Data section

■ ■ ■ ■ ■

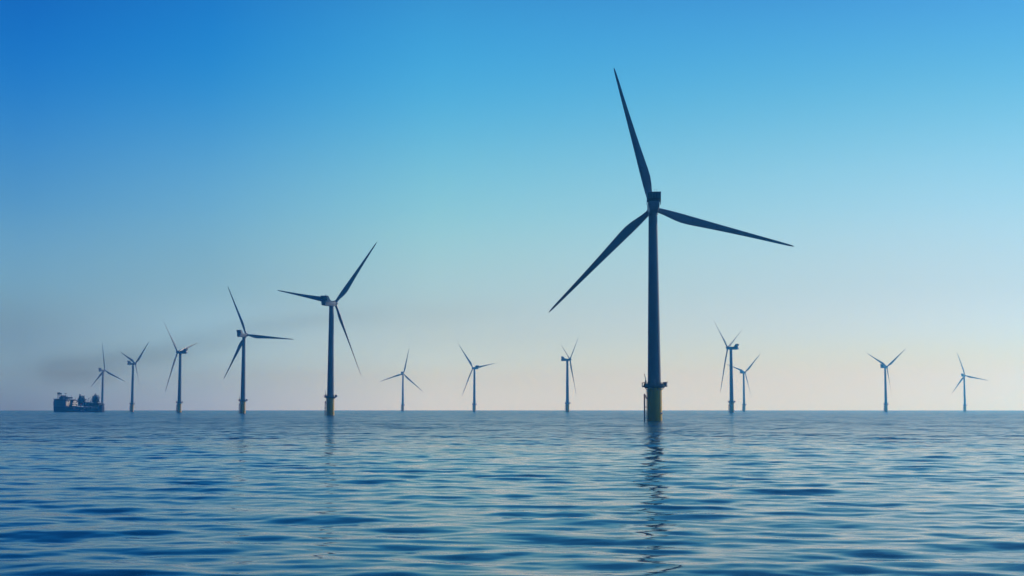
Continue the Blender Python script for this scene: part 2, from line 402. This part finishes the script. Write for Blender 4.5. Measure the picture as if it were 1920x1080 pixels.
def children(o): return [c for c in bpy.data.objects if c.parent == o]
def copy_tree(o, parent=None):
    c = o.copy(); COL.objects.link(c); c.parent = parent
    for ch in children(o): copy_tree(ch, c)
    return c
def pose(root, x, y, psi, ph, feather=0):
    root.location = (x, y, drop(x, y))
    M = Matrix.Translation((0, 0, HUB)) @ Matrix.Rotation(-R(psi), 4, 'Z')
    k = 0
    for ch in children(root):
        nm = ch.name.split('.')[0]
        if nm == 'nacelle': ch.matrix_local = M @ Matrix.Rotation(TI*0, 4, 'X')
        elif nm in ('hub', 'blade'):
            q = M @ Matrix.Rotation(TI, 4, 'X') @ Matrix.Translation((0, OV, 0)) @ Matrix.Rotation(R(ph), 4, 'Y')
            if nm == 'blade':
                q = q @ Matrix.Rotation(k*2*math.pi/3, 4, 'Y') @ Matrix.Rotation(-CO, 4, 'X') @ Matrix.Rotation(R(feather), 4, 'Z'); k += 1
            ch.matrix_local = q
TURB = [
 (53.2,532.6,2.8,345.1,'largest and nearest turbine, dark tower on a thick yellow base'),
 (-129.5,1017.7,30.0,41.7,'second largest turbine, one blade up right and a sunlit blade hanging down'),
 (-275.4,1460.1,24.8,336.0,'turbine with one blade reaching level right, next left of the second largest'),
 (-443.0,1900.4,-72.3,315.2,'side-on turbine left of centre with its nacelle pointing right, third tower from the ship'),
 (-635.2,2386.2,46.0,51.6,'turbine with its nacelle pointing left, second tower from the ship'),
 (-805.2,2803.9,30.9,353.8,'turbine rising directly behind the ship, one blade straight up'),
 (-235.9,3081.7,9.2,12.9,'small hazy turbine just right of the second largest, two blades spread low'),
 (-69.7,2640.4,-41.1,320.1,'small hazy turbine near the middle, blades up left, level right and down left'),
 (85.1,2189.7,76.0,55.8,'nearly edge-on turbine with a narrow V of blades, just left of the largest'),
 (272.4,1769.5,-60.0,304.4,'darker of the two overlapping turbines right of the largest one'),
 (481.0,2957.6,51.1,49.2,'paler of the two overlapping turbines, its left blade behind the darker tower'),
 (672.7,2567.2,60.8,57.3,'pale turbine with a wide V of blades, second tower from the right edge'),
 (1027.3,3237.1,45.8,342.6,'palest and farthest turbine, standing alone nearest the right edge'),
]
proto = make_turbine()
for i, (x, y, psi, ph, lab) in enumerate(TURB):
    o = proto if i == 0 else copy_tree(proto)
    o.rotation_euler = (0, 0, 0)
    tag(o, lab, 'wind turbine', 'wind turbines standing in the sea')
    pose(o, x, y, psi, ph, 40 if i in (1, 4, 10, 11) else 20 if i in (3, 9) else 0)

# ------------------------------------------------------------------ dredger
SHIP_Y = 2100.; SHIP_X = (147-960)/2666.667*SHIP_Y
PXM = SHIP_Y/2666.667/16
sx = lambda v: (v-910)*PXM*1.19
sp = lambda v: sx(v+68)                  # for things fixed to the near side
sz = lambda v: (765-v)*PXM
def ship():
    root = bpy.data.objects.new('dredger', None); COL.objects.link(root)
    root.location = (SHIP_X+44*PXM, SHIP_Y, drop(SHIP_X, SHIP_Y)); root.rotation_euler = (0, 0, -R(20))
    tag(root, 'dark blue ship with white wall panels and a red stripe, on the far left horizon', 'ship')
    B = 7.2
    m = MB()
    # waterplane sections from bow (left) to stern; half-beam by station, deck height by station
    st = [(160,.25,8.4),(175,1.6,8.3),(215,3.6,8.2),(290,5.8,8.1),(400,7.0,8.0),(560,B,7.8),(900,B,7.6),(1300,B,7.6),(1500,6.9,7.7),(1590,5.6,8.0),(1640,4.0,8.2),(1655,2.6,8.2)]
    rings = []
    for x, hb, zt in st:
        X = sx(x); lean = 1.2 if x < 200 else 0
        rings.append([(X+lean, -hb*.75, -3), (X+lean*.8, -hb*.9, 0), (X+lean*.5, -hb*.97, 1.0), (X, -hb, zt), (X, hb, zt), (X+lean*.5, hb*.97, 1.0), (X+lean*.8, hb*.9, 0), (X+lean, hb*.75, -3)])
    m.loft(rings)
    hull = m.build('hull', M_HULL, root, 25)
    m = MB(); m.prism_y([(sp(600),sz(764)),(sp(1560),sz(764)),(sp(1560),sz(738)),(sp(600),sz(742))], -B-.05, -B+.3)
    m.build('boot_topping', M_BOOT, hull)
    m = MB()
    # red stripe: runs along the deck edge, steps down in a double slash, then aft
    yf = -B-.06
    def strip(pts, wd, mi=0):
        for (x0, z0), (x1, z1) in zip(pts, pts[1:]):
            X0, Z0, X1, Z1 = sp(x0), sz(z0), sp(x1), sz(z1)
            dx, dz = X1-X0, Z1-Z0; l = math.hypot(dx, dz); nx, nz = -dz/l*wd/2, dx/l*wd/2
            m.prism_y([(X0-nx, Z0-nz), (X1-nx, Z1-nz), (X1+nx, Z1+nz), (X0+nx, Z0+nz)], yf, yf+.1, mi)
    strip([(560,624),(756,624)], .35); strip([(762,616),(806,690)], .9); strip([(800,616),(842,684)], .9); strip([(846,692),(952,692)], .95)
    m.build('stripe', M_RED, hull)
    m = MB()
    random.seed(4)
    x = 1290
    while x < 1550:                                             # worn white lettering, too far off to read
        wl = random.uniform(9, 15)
        if random.random() > .18:
            m.box(sp(x), sp(x+wl*.35), yf, yf+.09, sz(652), sz(628)); m.box(sp(x+wl*.35), sp(x+wl), yf, yf+.09, sz(random.choice((640,652))), sz(random.choice((628,634))))
        x += wl+6
    for x in (1000, 1030, 1062, 1094): m.box(sp(x), sp(x+22), yf, yf+.09, sz(726), sz(690+random.uniform(-8, 10)))
    m.box(sp(1090), sp(1150), yf, yf+.09, sz(668), sz(650))
    m.build('lettering', M_SHIPWH, hull)
    m = MB()                                                    # bulwark and bollards at the ends
    m.prism_y([(sx(1560),sz(602)),(sx(1655),sz(590)),(sx(1640),sz(545)),(sx(1585),sz(560))], -2.5, 2.5)
    m.tube((sx(1610),0,sz(575)),(sx(1700),0,sz(540)),.35,8); m.tube((sx(1640),-2,sz(560)),(sx(1640),-2,sz(505)),.2,6)
    m.build('stern_ramp', M_SHIPDK, hull)
    # forecastle and accommodation block
    m = MB()
    def blk(x0, x1, zlo, zhi, hb, b=.25, mi=0): m.box(sx(x0), sx(x1), -hb, hb, sz(zlo), sz(zhi), mi, b)
    m.loft([[(sx(a), -hb, z), (sx(612), -6.9, z), (sx(612), 6.9, z), (sx(a), hb, z)] for a, hb, z in ((188,2.2,8.0),(182,2.6,11),(192,3.2,15),(214,3.6,sz(385)))])
    blk(214, 520, 384, 368, 6.0, .1)
    acc = m.build('superstructure', M_SHIPBL, root)
    for zz in (545, 480, 420):
        for x in range(330, 600, 34):
            yb = -(3.0+(6.9-3.0)*(x-190)/422)
            m = MB(); m.box(0, sx(x+16)-sx(x), -.08, .12, 0, .75); o = m.build('window', M_GLASS, acc); o.location = (sx(x), yb-.12, sz(zz)); o.rotation_euler = (0, 0, -.17)
    m = MB()
    m.prism_y([(sx(386),sz(370)),(sx(500),sz(370)),(sx(505),sz(305)),(sx(468),sz(298)),(sx(462),sz(268)),(sx(440),sz(266)),(sx(432),sz(298)),(sx(392),sz(320))], -5, 5)
    m.build('wheelhouse', M_SHIPDK, acc)
    m = MB()
    for x, y in ((290,-1.5),(372,-1.5),(290,1.5),(372,1.5)): m.tube((sx(x+(331-x)*.0),y,sz(372)),(sx(x+(331-x)*.12),y,sz(190)),.22,6)
    for z in (330,280,235): m.tube((sx(292),-1.5,sz(z)),(sx(372),-1.5,sz(z-30)),.14,6); m.tube((sx(372),-1.5,sz(z)),(sx(292),-1.5,sz(z-30)),.14,6)
    m.box(sx(283), sx(322), -1.6, 1.6, sz(240), sz(178)); m.box(sx(345), sx(380), -1.4, 1.4, sz(235), sz(195)); m.tube((sx(345),0,sz(200)),(sx(345),0,sz(165)),.12,6)
    m.build('mast', M_SHIPDK, acc)
    m = MB()
    m.tube((sx(520),0,sz(368)),(sx(520),0,sz(196)),.2,6); m.tube((sx(478),0,sz(212)),(sx(556),0,sz(204)),.16,6); m.box(sx(500),sx(540),-.5,.5,sz(218),sz(200))
    m.tube((sx(702),0,sz(400)),(sx(702),0,sz(245)),.16,6); m.tube((sx(570),0,sz(330)),(sx(570),0,sz(286)),.3,6)
    m.tube((sx(805),1,sz(400)),(sx(805),1,sz(335)),.14,6); m.tube((sx(890),1,sz(400)),(sx(890),1,sz(352)),.14,6)
    m.build('antenna', M_SHIPDK, acc)
    m = MB(); m.prism_y([(sx(535),sz(345)),(sx(600),sz(322)),(sx(670),sz(318)),(sx(692),sz(335)),(sx(680),sz(362)),(sx(560),sz(368))], -3.5, 3.5)
    for x in (570, 620, 670): m.tube((sx(x),-2,sz(400)),(sx(x),-2,sz(360)),.2,6)
    m.build('lifeboat', M_SHIPDK, acc)
    # white after wall of the accommodation, its top cut to a V by the funnel casing
    m = MB()
    def wall(x, pts): m.prism_x([(y, sz(z)) for y, z in pts], sx(x), sx(x)+.4)
    wall(612, [(-6.9,612),(-6.9,500),(-6.9,430),(-4.2,426),(-.6,472),(2.6,424),(6.6,430),(3.0,505),(2.4,612)])
    m.build('after_wall', M_SHIPWH, acc)
    # midships deckhouse with its decks open towards the stern
    m = MB()
    blk(650, 716, 604, 545, 2.6); blk(640, 800, 404, 390, 1.5, .08); blk(720, 800, 604, 404, 5.0)
    blk(618, 860, 612, 604, 6.6, .03)
    dh = m.build('deckhouse', M_SHIPDK, root)
    m = MB()
    for a, b_, c, d in ((640,720,500,514),(640,716,575,592),(640,654,500,590),(704,718,500,590),(664,690,536,548)): m.box(sx(a+20), sx(b_+20), -3.2, -2.9, sz(d), sz(c))
    m.build('window_frame', M_SHIPWH, dh)
    for z, hb in ((430, 3.8), (482, 6.2), (545, 6.6)):
        m = MB(); wall(802, [(-hb,z+33),(-hb,z+12),(-hb*.5,z),(0,z-6),(hb*.5,z),(hb,z+12),(hb,z+33)])
        m.box(sx(802), sx(826), -hb, hb, sz(z+36), sz(z+31)); m.build('balcony', M_SHIPWH, dh)
    # dredging gantries: lattice towers with pulleys, hoppers and pipes
    def gantry(x0, x1, zb, pts, lumps):
        m = MB()
        cx_ = (x0+x1)/2; m.prism_y([(sx(cx_+(a-cx_)*.8), sz(zb+(b-zb)*.85)) for a, b in pts], -1.6, 1.6)
        for (lx, lz, lr) in lumps:
            lr *= .5
            m.loft([[(sx(lx)+lr*k*math.cos(q), yy, sz(lz)+lr*k*math.sin(q)) for q in np.linspace(0, 2*math.pi, 13)[:-1]] for yy, k in ((-1.8,.6),(-1.3,1),(1.3,1),(1.8,.6))])
        random.seed(int(x0))
        for _ in range(46):
            a = random.uniform(x0, x1); b_ = random.uniform(x0, x1)
            m.tube((sx(a), random.uniform(-5, 5), sz(zb)), (sx(a*.6+b_*.4), random.uniform(-4, 4), sz(zb-random.uniform(60, 225))), random.choice((.2,.3,.45)), 5)
        return m
    m = gantry(880, 1110, 480, [(895,604),(1140,604),(1130,420),(1090,330),(1060,300),(1045,420),(1015,420),(985,290),(962,235),(928,240),(925,330),(915,400),(900,410)],
               [(948,252,1.5),(985,300,1.3),(1045,300,1.6),(1100,395,1.6),(930,350,1.4),(1070,345,1.3)])
    m.build('dredge_gantry', M_SHIPDK, root)
    m = gantry(1330, 1520, 470, [(1345,490),(1490,490),(1470,380),(1445,290),(1425,215),(1400,215),(1395,280),(1350,330),(1340,380)],
               [(1412,232,1.3),(1335,300,1.0),(1332,380,1.2),(1375,330,1.9),(1430,330,1.9),(1500,330,1.0),(1515,380,1.1),(1465,400,1.7),(1468,280,.9)])
    m.path([(sx(1460),-3.6,sz(290)),(sx(1490),-3.6,sz(320)),(sx(1525),-3.6,sz(350)),(sx(1525),-3.6,sz(420)),(sx(1500),-3.6,sz(470))], .3, 6)
    m.build('dredge_gantry', M_SHIPDK, root)
    m = MB()
    blk(1140, 1590, 606, 500, 6.2); blk(1240, 1560, 500, 486, 6.6, .06, 1); blk(1140, 1250, 500, 470, 4.5, .1)
    for x, z in ((1165,370),(1195,385),(1220,340),(1240,350),(1275,310),(1300,420),(1330,440)):
        m.tube((sx(x),-1,sz(500)),(sx(x),-1,sz(z)),.17,6); m.tube((sx(x-14),-1,sz(z+20)),(sx(x+12),-1,sz(z+12)),.12,5)
    m.build('hopper_casing', [M_SHIPDK, M_SHIPBL], root)
    m = MB()
    mp_ = paint('grey_pipe', (.55,.57,.58), .5)
    for a_, b_, c_, d_ in ((1056,1076,562,482),(1138,1154,560,486),(932,946,590,540)):
        m = MB(); m.box(sp(a_),sp(b_),-7.0,-5.6,sz(c_),sz(d_),None,.12); m.build('vent_pipe', mp_, root)
    for a_, b_, c_ in ((985,1006,515),(868,880,550)):
        m = MB(); m.box(sp(a_),sp(b_),-7.0,-5.6,sz(604),sz(c_)); m.tube((sp(b_),-6.4,sz(c_+4)),(sp(b_+26),-7.6,sz(c_-14)),.18,6); m.build('red_davit', M_RED, root)
    m = MB()
    for x in range(900, 1560, 36): m.tube((sx(x),-7.0,7.5),(sx(x),-7.0,8.9),.07,4)
    m.tube((sx(900),-7.0,8.9),(sx(1560),-7.0,8.9),.07,4)
    m.build('railing', M_SHIPBL, root)
ship()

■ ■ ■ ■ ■

Task instructions
Check the data for the word "from" and pull out the lines that have it.

Task result
Continue the Blender Python script for this scene: part 2, from line 402. This part finishes the script. Write for Blender 4.5. Measure the picture as if it were 1920x1080 pixels.
 (-443.0,1900.4,-72.3,315.2,'side-on turbine left of centre with its nacelle pointing right, third tower from the ship'),
 (-635.2,2386.2,46.0,51.6,'turbine with its nacelle pointing left, second tower from the ship'),
 (672.7,2567.2,60.8,57.3,'pale turbine with a wide V of blades, second tower from the right edge'),
    # waterplane sections from bow (left) to stern; half-beam by station, deck height by station